I asked something closer to:
"What does this say?"
"What matters to me?"
"Are there any risks?"
"What should I check before signing?"
A full translation would only have created another long document I didn't want to read.
The problem was never the language alone. The problem was that I needed to know what mattered.
The output I needed was not a Japanese version of the contract. I needed meaning, relevance, risk, and next steps, in Japanese.
And it worked.
The language was never the point
If the contract had been in Japanese, I would have done the same thing.
The useful request was never "Translate this."
It was "Tell me what I need to know."
That is not translation. It is reading support, relevance filtering, and decision support, in whatever language I happen to think in.
What I was actually asking for
When I ask what a text says, I am usually not asking for a converted version of that text.
I am asking it to extract, prioritize, explain, and reconstruct.

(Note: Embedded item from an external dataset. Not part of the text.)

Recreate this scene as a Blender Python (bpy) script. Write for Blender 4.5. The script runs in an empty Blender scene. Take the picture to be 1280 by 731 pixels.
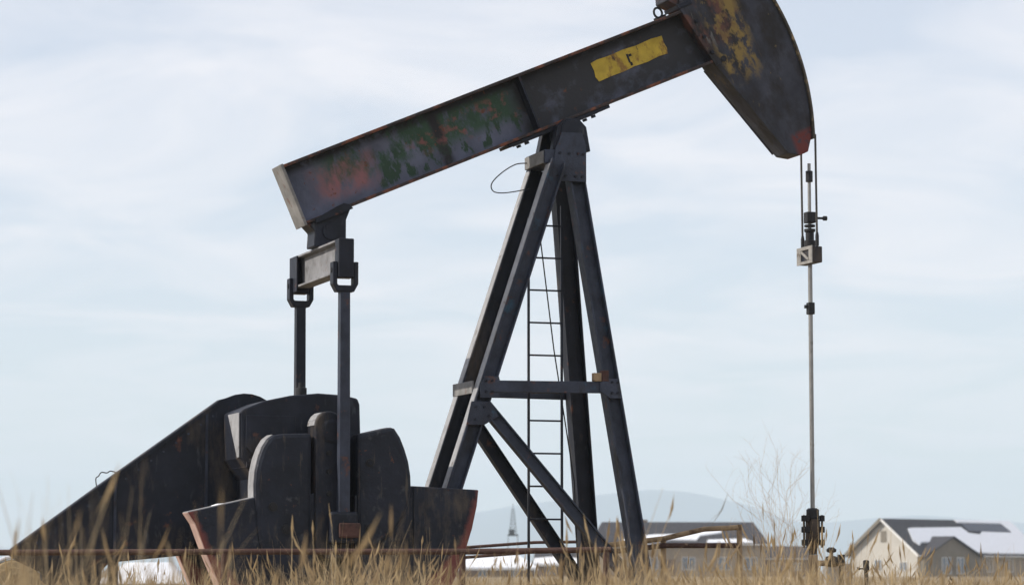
import bpy, bmesh, math, random
import numpy as np
from mathutils import Vector, Matrix

R = math.radians
random.seed(7)
scene = bpy.context.scene
col = scene.collection

# ------------------------------------------------------------------ camera
cam_data = bpy.data.cameras.new('camera')
cam = bpy.data.objects.new('camera', cam_data)
col.objects.link(cam)
cam.location = (0, 0, 0.80)
cam.rotation_euler = (R(90 + 5.622), 0, 0)
cam_data.sensor_width = 36
cam_data.lens = 99.0
cam_data.clip_start = 0.5
cam_data.clip_end = 60000
cam_data.dof.use_dof = True
cam_data.dof.focus_distance = 32.0
cam_data.dof.aperture_fstop = 3.0
scene.camera = cam

# ------------------------------------------------------------------ sky
SUN_EL, SUN_B = 33.0, -8.0            # sun to the left
sun_dir = Vector((-math.cos(R(SUN_EL)) * math.cos(R(SUN_B)), math.cos(R(SUN_EL)) * math.sin(R(SUN_B)), math.sin(R(SUN_EL))))
world = bpy.data.worlds.new('World')
scene.world = world
world.use_nodes = True
nt = world.node_tree
nt.nodes.clear()
N = nt.nodes.new
L = nt.links.new
w_out = N('ShaderNodeOutputWorld')
bg = N('ShaderNodeBackground')
sky = N('ShaderNodeTexSky')
sky.sky_type = 'NISHITA'
sky.sun_disc = False
sky.sun_elevation = R(SUN_EL)
sky.sun_rotation = R(-(90 - SUN_B))
sky.air_density = 1.0
sky.dust_density = 0.1
sky.ozone_density = 4.0
tc = N('ShaderNodeTexCoord')
sep = N('ShaderNodeSeparateXYZ')
L(tc.outputs['Generated'], sep.inputs[0])
# direction projected on a flat layer of high cloud
zz = N('ShaderNodeMath'); zz.operation = 'MAXIMUM'; zz.inputs[1].default_value = 0.0
L(sep.outputs['Z'], zz.inputs[0])
za = N('ShaderNodeMath'); za.operation = 'ADD'; za.inputs[1].default_value = 0.10
L(zz.outputs[0], za.inputs[0])
dx = N('ShaderNodeMath'); dx.operation = 'DIVIDE'
dy = N('ShaderNodeMath'); dy.operation = 'DIVIDE'
L(sep.outputs['X'], dx.inputs[0]); L(za.outputs[0], dx.inputs[1])
L(sep.outputs['Y'], dy.inputs[0]); L(za.outputs[0], dy.inputs[1])
cmb = N('ShaderNodeCombineXYZ')
L(dx.outputs[0], cmb.inputs[0]); L(dy.outputs[0], cmb.inputs[1])
mp = N('ShaderNodeMapping')
mp.inputs['Rotation'].default_value = (0, 0, R(8))
mp.inputs['Scale'].default_value = (1.15, 0.95, 1)
L(cmb.outputs[0], mp.inputs[0])
cn = N('ShaderNodeTexNoise')
cn.inputs['Scale'].default_value = 1.8
cn.inputs['Detail'].default_value = 7
cn.inputs['Roughness'].default_value = 0.5
cn.inputs['Distortion'].default_value = 0.9
L(mp.outputs[0], cn.inputs['Vector'])
cr = N('ShaderNodeMapRange')
cr.inputs['From Min'].default_value = 0.36
cr.inputs['From Max'].default_value = 0.66
cr.inputs['To Min'].default_value = 0.52
cr.inputs['To Max'].default_value = 0.90
L(cn.outputs['Fac'], cr.inputs['Value'])
mixc = N('ShaderNodeMix'); mixc.data_type = 'RGBA'
mixc.inputs['B'].default_value = (7.75, 7.55, 7.85, 1)
L(cr.outputs[0], mixc.inputs['Factor'])
L(sky.outputs[0], mixc.inputs['A'])
L(mixc.outputs['Result'], bg.inputs['Color'])
bg.inputs['Strength'].default_value = 0.131
L(bg.outputs[0], w_out.inputs['Surface'])

# ------------------------------------------------------------------ sun
sd = bpy.data.lights.new('sun', 'SUN')
sd.energy = 4.4
sd.angle = R(0.53)
sd.color = (1.0, 0.93, 0.82)
so = bpy.data.objects.new('sun', sd)
col.objects.link(so)
so.rotation_euler = (-sun_dir).to_track_quat('-Z', 'Y').to_euler()
so.location = (-20, 10, 30)

scene.view_settings.view_transform = 'Standard'
scene.view_settings.look = 'None'
scene.view_settings.exposure = 0.0
scene.view_settings.gamma = 1.0
scene.view_settings.use_curve_mapping = False
scene.cycles.volume_bounces = 3
scene.cycles.max_bounces = 8
scene.cycles.use_denoising = True

# ------------------------------------------------------------------ materials
def ramp_mask(nt, sock, lo, hi):
    m = nt.nodes.new('ShaderNodeMapRange')
    m.inputs['From Min'].default_value = lo
    m.inputs['From Max'].default_value = hi
    m.clamp = True
    nt.links.new(sock, m.inputs['Value'])
    return m.outputs[0]

def mul(nt, a, b):
    m = nt.nodes.new('ShaderNodeMath'); m.operation = 'MULTIPLY'
    nt.links.new(a, m.inputs[0])
    if isinstance(b, (int, float)): m.inputs[1].default_value = b
    else: nt.links.new(b, m.inputs[1])
    return m.outputs[0]

def noise(nt, vec, scale, detail=5, rough=0.6, stretch=None, off=0.0):
    if stretch or off:
        m = nt.nodes.new('ShaderNodeMapping')
        m.inputs['Scale'].default_value = stretch or (1, 1, 1)
        m.inputs['Location'].default_value = (off, off * 1.7, off * .6)
        nt.links.new(vec, m.inputs[0]); vec = m.outputs[0]
    n = nt.nodes.new('ShaderNodeTexNoise')
    n.inputs['Scale'].default_value = scale
    n.inputs['Detail'].default_value = detail
    n.inputs['Roughness'].default_value = rough
    nt.links.new(vec, n.inputs['Vector'])
    return n.outputs['Fac']

def mixcol(nt, fac, a, b):
    m = nt.nodes.new('ShaderNodeMix'); m.data_type = 'RGBA'
    if isinstance(fac, float): m.inputs['Factor'].default_value = fac
    else: nt.links.new(fac, m.inputs['Factor'])
    for s, k in ((a, 'A'), (b, 'B')):
        if isinstance(s, tuple): m.inputs[k].default_value = (*s, 1)
        else: nt.links.new(s, m.inputs[k])
    return m.outputs['Result']

def material(name, base, rough=0.65, var=0.35, vscale=3.0, patches=(), bump=0.15, bscale=30, metal=0.0, coords='Object', spec=0.25):
    """patches: (colour, noise scale, lo, hi, stretch, {axis: (lo0, lo1, hi0, hi1)}, offset)"""
    m = bpy.data.materials.new(name)
    m.use_nodes = True
    t = m.node_tree
    p = t.nodes['Principled BSDF']
    tcn = t.nodes.new('ShaderNodeTexCoord')
    vec = tcn.outputs[coords]
    dark = tuple(c * (1 - var) for c in base)
    lite = tuple(min(1, c * (1 + var)) for c in base)
    c = mixcol(t, ramp_mask(t, noise(t, vec, vscale), 0.3, 0.7), dark, lite)
    sp = t.nodes.new('ShaderNodeSeparateXYZ')
    t.links.new(vec, sp.inputs[0])
    for i, pt in enumerate(patches):
        colr, sc, lo, hi, stretch, win = pt[:6]
        off = pt[6] if len(pt) > 6 else 3.1 * (i + 1)
        f = ramp_mask(t, noise(t, vec, sc, 6, 0.65, stretch, off), lo, hi)
        for ax, (a0, a1, b0, b1) in (win or {}).items():
            f = mul(t, f, ramp_mask(t, sp.outputs[ax], a0, a1))
            f = mul(t, f, ramp_mask(t, sp.outputs[ax], b1, b0))
        c = mixcol(t, f, c, colr)
    t.links.new(c, p.inputs['Base Color'])
    p.inputs['Metallic'].default_value = metal
    p.inputs['Specular IOR Level'].default_value = spec
    rr = t.nodes.new('ShaderNodeMapRange')
    rr.inputs['To Min'].default_value = max(0.05, rough - 0.12)
    rr.inputs['To Max'].default_value = min(1, rough + 0.12)
    t.links.new(noise(t, vec, vscale * 3), rr.inputs['Value'])
    t.links.new(rr.outputs[0], p.inputs['Roughness'])
    if bump:
        b = t.nodes.new('ShaderNodeBump')
        b.inputs['Strength'].default_value = bump
        b.inputs['Distance'].default_value = 0.02
        t.links.new(noise(t, vec, bscale, 4), b.inputs['Height'])
        t.links.new(b.outputs[0], p.inputs['Normal'])
    return m

RUST = (0.13, 0.05, 0.028)
DUST = (0.11, 0.085, 0.062)
M = {}
M['dark'] = material('dark_machine_paint', (0.0125, 0.0150, 0.0245), 0.52, 0.4, 2.5,
    [(RUST, 5, 0.62, 0.75, None, None), (DUST, 2.2, 0.56, 0.8, (1, 1, .3), None), ((.05, .055, .065), 9, .6, .72, (1, 1, .25), None)], 0.2, 40)
M['steelblue'] = material('weathered_blue_grey_paint', (0.036, 0.043, 0.064), 0.52, 0.35, 4,
    [(RUST, 6, 0.60, 0.72, None, None), ((.03, .08, .13), 3, .62, .72, None, None), ((.02, .02, .022), 4, .58, .7, (1, 1, .35), None)], 0.2, 45)
M['equal'] = material('faded_grey_paint', (0.21, 0.21, 0.22), 0.65, 0.3, 4,
    [(RUST, 7, 0.62, 0.7, None, None), ((.1, .1, .1), 4, .58, .7, None, None)], 0.2, 40)
M['beam'] = material('scrawled_beam_paint', (0.100, 0.110, 0.155), 0.6, 0.3, 3, [
    ((.034, .035, .040), 2.2, .30, .50, (1, 1, 1), {'X': (-.62, -.35, 9, 10)}),          # darker forward half
    ((.034, .072, .044), 3.4, .44, .53, (1, 1, .55), {'X': (-3.0, -2.7, -.55, -.35), 'Z': (.30, .42, .9, 1.0)}),
    ((.026, .055, .032), 5.5, .52, .57, (1, 1, .5), {'X': (-2.6, -2.3, -.4, -.2), 'Z': (.13, .18, .5, .62)}, 9.0),
    ((.25, .115, .12), 4.5, .38, .58, (1, 1, .6), {'X': (-3.1, -2.85, -2.4, -2.2), 'Z': (.18, .30, .60, .68)}, 4.0),
    ((.20, .08, .075), 6, .54, .64, None, {'X': (-1.9, -1.6, -.5, -.4), 'Z': (.3, .4, .6, .72)}, 6.0),
    ((.020, .018, .020), 3.5, .34, .5, None, {'X': (-1.52, -1.46, -1.40, -1.33)}, 2.0),
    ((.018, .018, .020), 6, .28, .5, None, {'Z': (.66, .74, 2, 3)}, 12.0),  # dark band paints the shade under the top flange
    (RUST, 8, .63, .7, None, None)], 0.2, 35)
M['beam_edge'] = material('rusty_flange_paint', (0.040, 0.032, 0.032), 0.7, 0.4, 5,
    [((.19, .07, .04), 6, .48, .62, (1, 1, 1), None), ((.02, .02, .024), 4, .55, .65, None, None)], 0.25, 40)
M['endplate'] = material('sunlit_pale_end_plate', (0.21, 0.205, 0.20), 0.7, 0.3, 5, [(RUST, 6, .6, .72, None, None)], 0.2, 30)  # pale tone puts sunlight into the colour of left-facing ends
M['head'] = material('patchy_horsehead_paint', (0.042, 0.045, 0.060), 0.6, 0.35, 3.5, [
    ((.022, .02, .02), 3, .45, .6, (1, 1, .5), None),
    ((.23, .16, .05), 5.0, .465, .55, (1.3, 1, .75), {'X': (2.05, 2.16, 2.50, 2.62), 'Z': (-.3, -.05, .85, 1.1)}, 5.3),
    ((.11, .05, .038), 5.5, .47, .60, (1.2, 1, .7), {'X': (1.75, 1.8, 2.45, 2.6), 'Z': (.2, .45, 1.6, 2.0)}, 8.4),
    ((.12, .115, .11), 7, .55, .62, (2, 1, .4), {'X': (1.9, 1.95, 2.12, 2.2), 'Z': (.2, .35, .7, .8)}, 2.4),
    ((.15, .11, .05), 9, .64, .70, (1, 1, .5), {'Z': (-.7, -.5, .4, .6)}, 7.7),
    ((.14, .034, .030), 5, .30, .40, None, {'Z': (-3, -2.9, -1.06, -1.00), 'X': (2.56, 2.62, 9, 10)}, 1.1)], 0.2, 30)
M['arc'] = material('worn_arc_plate', (0.07, 0.062, 0.05), 0.6, 0.4, 6, [((.30, .22, .12), 7, .52, .62, None, None), (RUST, 9, .58, .7, None, None)], 0.2, 40)
M['yellow'] = material('scuffed_yellow_panel', (0.50, 0.36, 0.05), 0.6, 0.22, 6, [
    ((.26, .15, .04), 9, .52, .62, (1, 1, .5), None), ((.06, .05, .04), 13, .60, .66, (1, 1, .4), None), ((.5, .37, .08), 5, .58, .7, None, None)], 0.15, 40)
def weight_mat(name, cx, cz, r0):
    m = material(name, (0.0130, 0.0160, 0.0260), 0.52, 0.35, 3, [(DUST, 3, .58, .8, (1, 1, .35), None), ((.05, .052, .06), 6, .6, .7, None, None), ((.07, .06, .05), 10, .58, .72, (1.6, 1, .22), None), (RUST, 12, .66, .72, None, None)], .55, 22)
    t = m.node_tree; p = t.nodes['Principled BSDF']
    tcn = t.nodes.new('ShaderNodeTexCoord')
    sp = t.nodes.new('ShaderNodeSeparateXYZ'); t.links.new(tcn.outputs['Object'], sp.inputs[0])
    cb = t.nodes.new('ShaderNodeCombineXYZ'); t.links.new(sp.outputs['X'], cb.inputs[0]); t.links.new(sp.outputs['Z'], cb.inputs[2])
    vm = t.nodes.new('ShaderNodeVectorMath'); vm.operation = 'DISTANCE'
    t.links.new(cb.outputs[0], vm.inputs[0]); vm.inputs[1].default_value = (cx, 0, cz)
    n = noise(t, tcn.outputs['Object'], 4)
    a = t.nodes.new('ShaderNodeMath'); a.operation = 'MULTIPLY_ADD'; a.inputs[1].default_value = .22; t.links.new(n, a.inputs[0])
    t.links.new(vm.outputs['Value'], a.inputs[2])
    f = ramp_mask(t, a.outputs[0], r0, r0 + .06)
    old = p.inputs['Base Color'].links[0].from_socket
    t.links.new(mixcol(t, mul(t, f, .92), old, (.17, .050, .042)), p.inputs['Base Color'])
    return m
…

For a rental contract, that meant: what applies to me, what's unusual, what I'm being asked to do, and what to check before I sign.
None of that is a language problem. It's a "what do I actually need to walk away with" problem.
The question underneath the question
I don't think I've ever, in ordinary life, wanted a translation for its own sake.
I've wanted to know what something meant. Whether it applied to me. Whether there was anything risky in it. What I was supposed to do next.
"Translate this" was a proxy for all of that — the only request the old tools could actually fulfill.
Now that a more direct request is possible, the proxy isn't needed anymore.
The better question was never "can this be translated well."
It was always: does this help me understand, decide, and act?
If your product is entering Japan, the same question applies to your onboarding, your pricing page, your support flow. Not "is this translated well," but "does this help the user understand, decide, and act."